What is Ivy Lee Method?
The Ivy Lee Method is a simple time and task management technique created in 1918 by productivity consultant Ivy Lee. It helps you focus on what matters most, reduce decision fatigue and get things done consistently.
The method has 4 simple steps:
- At the end of each day, write down six most important tasks you need to accomplish the next day. (Not more than 6).
- Prioritise them in order of true importance.
- The next day, start with the first task and don’t move to the next until it’s finished.
- At the end of the day, review unfinished tasks, move them to the next day’s list and repeat the process.
Example for a Civil Services aspirant
Let’s say you’re preparing for UPSC.
At night, you plan your next day’s 6 priority tasks:
- Revise polity (Fundamental Rights)
- Practice 10 GS Mains questions (answer writing)

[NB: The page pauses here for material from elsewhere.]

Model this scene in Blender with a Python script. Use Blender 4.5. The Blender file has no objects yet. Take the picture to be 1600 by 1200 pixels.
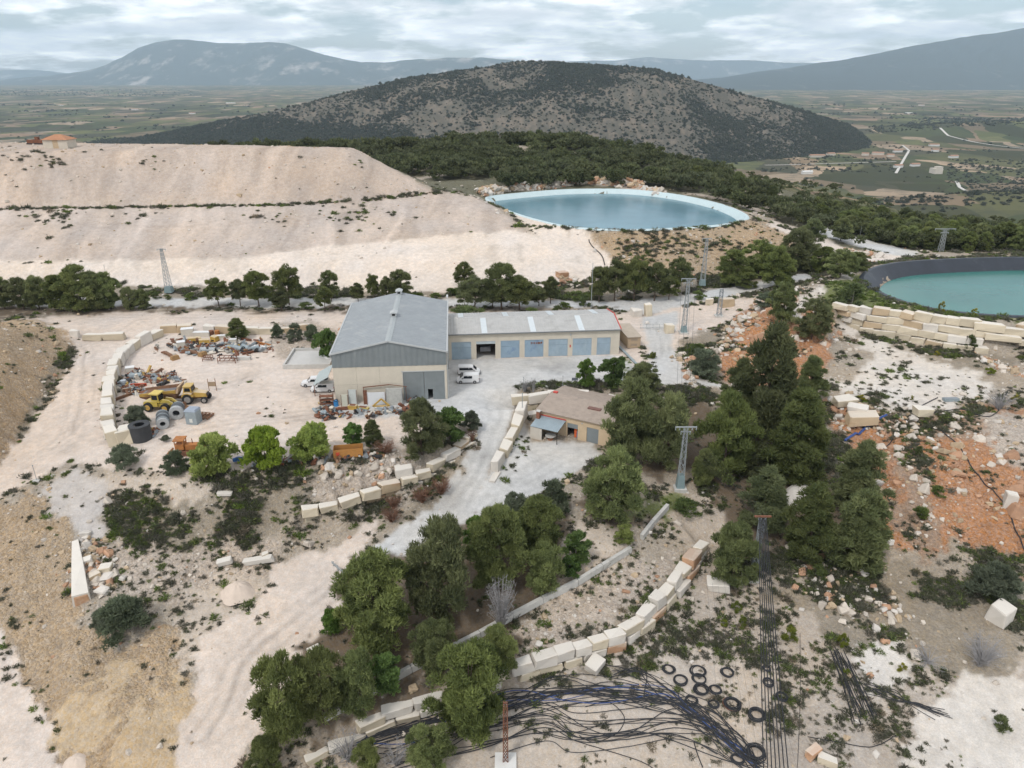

- Read The Tribune and make notes of editorials
- Solve 25 MCQs on modern history
- Revise short notes on geography – climatic regions
- Watch a previous year question (PYQ) paper analysis video (2017 Prelims)
➡️ The next day, you start only with Task 1 (Polity). You don’t skip to Task 4 just because MCQs feel easier. This creates deep focus and prevents “busy work” from replacing “important work.”
How it increases output
- Clarity of goals: No confusion about what to study when you wake up. Saves decision energy. Example: Instead of thinking, “Should I do current affairs or GS answer writing?”, you already have a plan.
- Focus on priorities: Forces you to do what’s important for UPSC (revision, answer writing, PYQs) and not just comfortable tasks. Example: Many aspirants read newspapers endlessly but skip answer writing. Ivy Lee ensures it’s prioritised.
- Reduces overwhelm: Just six tasks a day feels doable. Over time, these small wins create momentum. Example: Completing 6 key tasks daily = 180 tasks a month = 2,000+ focused tasks in a year.
- Builds discipline: By following order, you learn to handle hard/boring topics first. Example: If polity revision is Task 1, you’ll finish it before MCQs (which feel lighter).
Example of output improvement
Without Ivy Lee: Aspirant starts the day checking WhatsApp groups, reads random newspaper articles, studies a bit of geography, leaves polity half-done, doesn’t write answers. Feels “busy” but not effective.
With Ivy Lee: Aspirant completes 4–5 of the most important tasks daily (polity, answer writing, PYQs). Over a month, coverage is systematic and balanced.
Key takeaway for aspirants
For a civil services aspirant, the Ivy Lee method ensures focus, prioritisation and consistency. If applied daily, it will multiply your output without increasing study hours.